*Information provided*.
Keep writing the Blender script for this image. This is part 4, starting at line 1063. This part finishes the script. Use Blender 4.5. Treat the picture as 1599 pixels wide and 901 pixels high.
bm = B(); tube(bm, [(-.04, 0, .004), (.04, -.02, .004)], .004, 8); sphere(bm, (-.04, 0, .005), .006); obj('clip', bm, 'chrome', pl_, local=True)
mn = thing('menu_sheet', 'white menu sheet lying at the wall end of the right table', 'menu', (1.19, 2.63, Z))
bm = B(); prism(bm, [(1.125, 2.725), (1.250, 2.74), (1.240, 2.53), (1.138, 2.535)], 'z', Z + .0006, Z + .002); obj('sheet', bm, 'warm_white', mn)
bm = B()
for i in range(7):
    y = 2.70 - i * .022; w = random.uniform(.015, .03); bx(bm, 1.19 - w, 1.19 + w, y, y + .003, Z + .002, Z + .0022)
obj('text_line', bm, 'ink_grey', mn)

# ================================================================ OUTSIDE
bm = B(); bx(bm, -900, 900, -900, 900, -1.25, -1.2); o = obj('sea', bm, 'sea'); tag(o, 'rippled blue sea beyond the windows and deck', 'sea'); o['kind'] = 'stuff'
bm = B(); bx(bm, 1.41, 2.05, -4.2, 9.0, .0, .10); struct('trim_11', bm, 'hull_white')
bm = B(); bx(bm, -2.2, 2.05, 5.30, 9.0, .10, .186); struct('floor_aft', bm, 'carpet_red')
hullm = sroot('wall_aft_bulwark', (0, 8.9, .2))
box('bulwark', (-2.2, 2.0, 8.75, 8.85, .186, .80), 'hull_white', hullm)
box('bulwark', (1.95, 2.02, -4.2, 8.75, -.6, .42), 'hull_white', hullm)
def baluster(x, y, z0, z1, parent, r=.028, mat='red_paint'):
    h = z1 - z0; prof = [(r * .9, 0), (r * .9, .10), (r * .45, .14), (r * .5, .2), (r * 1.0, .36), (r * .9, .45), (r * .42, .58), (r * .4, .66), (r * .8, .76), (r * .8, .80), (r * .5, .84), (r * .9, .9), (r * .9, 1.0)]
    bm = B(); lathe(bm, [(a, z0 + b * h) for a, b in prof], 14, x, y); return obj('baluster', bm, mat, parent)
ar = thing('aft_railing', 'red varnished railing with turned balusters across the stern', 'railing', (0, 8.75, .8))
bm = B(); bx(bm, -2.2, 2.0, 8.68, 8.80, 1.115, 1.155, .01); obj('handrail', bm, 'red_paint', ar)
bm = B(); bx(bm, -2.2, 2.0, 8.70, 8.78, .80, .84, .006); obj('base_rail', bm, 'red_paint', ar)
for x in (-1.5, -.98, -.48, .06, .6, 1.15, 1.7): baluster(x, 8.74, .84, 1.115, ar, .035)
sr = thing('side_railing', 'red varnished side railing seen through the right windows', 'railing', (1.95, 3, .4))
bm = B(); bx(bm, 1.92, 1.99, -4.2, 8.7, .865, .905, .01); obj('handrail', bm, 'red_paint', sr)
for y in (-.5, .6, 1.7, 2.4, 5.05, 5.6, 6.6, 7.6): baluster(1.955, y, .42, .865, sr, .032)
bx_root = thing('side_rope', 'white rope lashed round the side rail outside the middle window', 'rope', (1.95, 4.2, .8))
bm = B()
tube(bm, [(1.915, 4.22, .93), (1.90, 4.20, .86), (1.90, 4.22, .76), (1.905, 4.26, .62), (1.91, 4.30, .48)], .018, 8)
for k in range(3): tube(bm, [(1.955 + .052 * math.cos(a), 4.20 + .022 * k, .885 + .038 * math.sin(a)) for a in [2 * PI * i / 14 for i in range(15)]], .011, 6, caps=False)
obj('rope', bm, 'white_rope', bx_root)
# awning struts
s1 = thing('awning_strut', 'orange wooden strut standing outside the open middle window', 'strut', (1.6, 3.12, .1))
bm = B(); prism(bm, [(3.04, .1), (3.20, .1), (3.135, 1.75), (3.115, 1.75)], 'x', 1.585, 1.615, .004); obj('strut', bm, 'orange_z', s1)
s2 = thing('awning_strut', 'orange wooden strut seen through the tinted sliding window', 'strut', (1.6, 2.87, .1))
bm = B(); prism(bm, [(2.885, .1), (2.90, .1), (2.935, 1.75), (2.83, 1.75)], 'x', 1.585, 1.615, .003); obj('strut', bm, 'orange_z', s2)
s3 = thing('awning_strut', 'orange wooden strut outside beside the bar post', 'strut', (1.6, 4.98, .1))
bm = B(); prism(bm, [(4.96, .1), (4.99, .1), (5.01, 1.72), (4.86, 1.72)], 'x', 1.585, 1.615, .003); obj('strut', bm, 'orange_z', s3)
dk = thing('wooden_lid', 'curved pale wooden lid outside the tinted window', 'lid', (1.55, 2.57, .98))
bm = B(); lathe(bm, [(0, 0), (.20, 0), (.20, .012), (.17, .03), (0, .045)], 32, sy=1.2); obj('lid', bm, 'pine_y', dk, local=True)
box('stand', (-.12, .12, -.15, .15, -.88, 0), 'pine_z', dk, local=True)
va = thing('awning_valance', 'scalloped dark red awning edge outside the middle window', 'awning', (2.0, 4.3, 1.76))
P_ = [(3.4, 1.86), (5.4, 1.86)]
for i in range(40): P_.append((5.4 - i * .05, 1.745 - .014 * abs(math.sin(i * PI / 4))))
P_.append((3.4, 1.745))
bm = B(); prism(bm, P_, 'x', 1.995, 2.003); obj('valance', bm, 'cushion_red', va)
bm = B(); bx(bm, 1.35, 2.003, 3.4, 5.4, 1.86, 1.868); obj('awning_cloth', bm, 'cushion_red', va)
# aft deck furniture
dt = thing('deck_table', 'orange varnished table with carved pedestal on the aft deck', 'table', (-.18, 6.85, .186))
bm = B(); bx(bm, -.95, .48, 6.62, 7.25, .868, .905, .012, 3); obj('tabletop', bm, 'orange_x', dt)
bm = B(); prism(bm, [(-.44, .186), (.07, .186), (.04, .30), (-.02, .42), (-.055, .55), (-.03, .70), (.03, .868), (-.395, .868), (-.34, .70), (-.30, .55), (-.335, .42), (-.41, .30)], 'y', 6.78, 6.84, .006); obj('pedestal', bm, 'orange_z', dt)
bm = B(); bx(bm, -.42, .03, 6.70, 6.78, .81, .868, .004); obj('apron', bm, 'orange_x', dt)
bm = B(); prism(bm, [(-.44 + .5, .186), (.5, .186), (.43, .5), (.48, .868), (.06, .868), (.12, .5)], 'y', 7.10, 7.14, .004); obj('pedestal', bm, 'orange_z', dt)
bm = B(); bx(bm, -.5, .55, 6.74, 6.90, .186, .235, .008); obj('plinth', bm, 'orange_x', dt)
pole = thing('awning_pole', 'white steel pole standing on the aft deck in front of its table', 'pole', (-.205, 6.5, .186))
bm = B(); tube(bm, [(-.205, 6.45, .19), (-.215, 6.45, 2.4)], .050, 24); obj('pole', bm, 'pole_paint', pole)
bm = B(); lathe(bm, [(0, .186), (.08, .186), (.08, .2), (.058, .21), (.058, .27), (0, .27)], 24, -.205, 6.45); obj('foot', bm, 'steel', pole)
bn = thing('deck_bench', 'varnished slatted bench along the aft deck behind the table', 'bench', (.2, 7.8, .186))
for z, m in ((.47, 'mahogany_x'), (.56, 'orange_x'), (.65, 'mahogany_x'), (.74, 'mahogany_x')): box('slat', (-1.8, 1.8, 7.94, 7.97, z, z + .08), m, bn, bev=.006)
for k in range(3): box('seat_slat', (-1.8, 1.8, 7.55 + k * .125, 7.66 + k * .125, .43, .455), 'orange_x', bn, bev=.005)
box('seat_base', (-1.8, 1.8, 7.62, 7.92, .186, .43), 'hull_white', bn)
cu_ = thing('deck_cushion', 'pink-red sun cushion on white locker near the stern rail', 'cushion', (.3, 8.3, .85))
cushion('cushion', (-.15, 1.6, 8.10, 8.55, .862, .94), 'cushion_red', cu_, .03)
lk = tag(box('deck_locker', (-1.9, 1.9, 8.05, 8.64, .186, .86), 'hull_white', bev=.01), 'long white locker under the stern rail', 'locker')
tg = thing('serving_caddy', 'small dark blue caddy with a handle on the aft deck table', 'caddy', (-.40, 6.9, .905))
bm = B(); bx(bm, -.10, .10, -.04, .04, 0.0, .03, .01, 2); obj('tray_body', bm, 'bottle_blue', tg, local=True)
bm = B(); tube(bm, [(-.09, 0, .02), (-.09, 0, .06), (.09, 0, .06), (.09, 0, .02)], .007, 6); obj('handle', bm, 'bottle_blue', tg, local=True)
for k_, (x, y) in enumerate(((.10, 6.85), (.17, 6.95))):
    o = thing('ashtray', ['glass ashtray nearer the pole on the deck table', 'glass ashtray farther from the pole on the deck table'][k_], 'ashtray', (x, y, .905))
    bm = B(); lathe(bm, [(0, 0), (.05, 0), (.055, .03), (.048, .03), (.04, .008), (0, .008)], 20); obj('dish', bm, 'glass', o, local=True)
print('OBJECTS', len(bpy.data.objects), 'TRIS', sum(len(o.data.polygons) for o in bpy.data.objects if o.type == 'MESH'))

*Required work*. Please reproduce exactly the lines above, beginning with the first and ending with the line that contains "obj('text_line', bm, 'ink_grey', mn)", and include nothing outside that range.

*Exercise response*.
Keep writing the Blender script for this image. This is part 4, starting at line 1063. This part finishes the script. Use Blender 4.5. Treat the picture as 1599 pixels wide and 901 pixels high.
bm = B(); tube(bm, [(-.04, 0, .004), (.04, -.02, .004)], .004, 8); sphere(bm, (-.04, 0, .005), .006); obj('clip', bm, 'chrome', pl_, local=True)
mn = thing('menu_sheet', 'white menu sheet lying at the wall end of the right table', 'menu', (1.19, 2.63, Z))
bm = B(); prism(bm, [(1.125, 2.725), (1.250, 2.74), (1.240, 2.53), (1.138, 2.535)], 'z', Z + .0006, Z + .002); obj('sheet', bm, 'warm_white', mn)
bm = B()
for i in range(7):
    y = 2.70 - i * .022; w = random.uniform(.015, .03); bx(bm, 1.19 - w, 1.19 + w, y, y + .003, Z + .002, Z + .0022)
obj('text_line', bm, 'ink_grey', mn)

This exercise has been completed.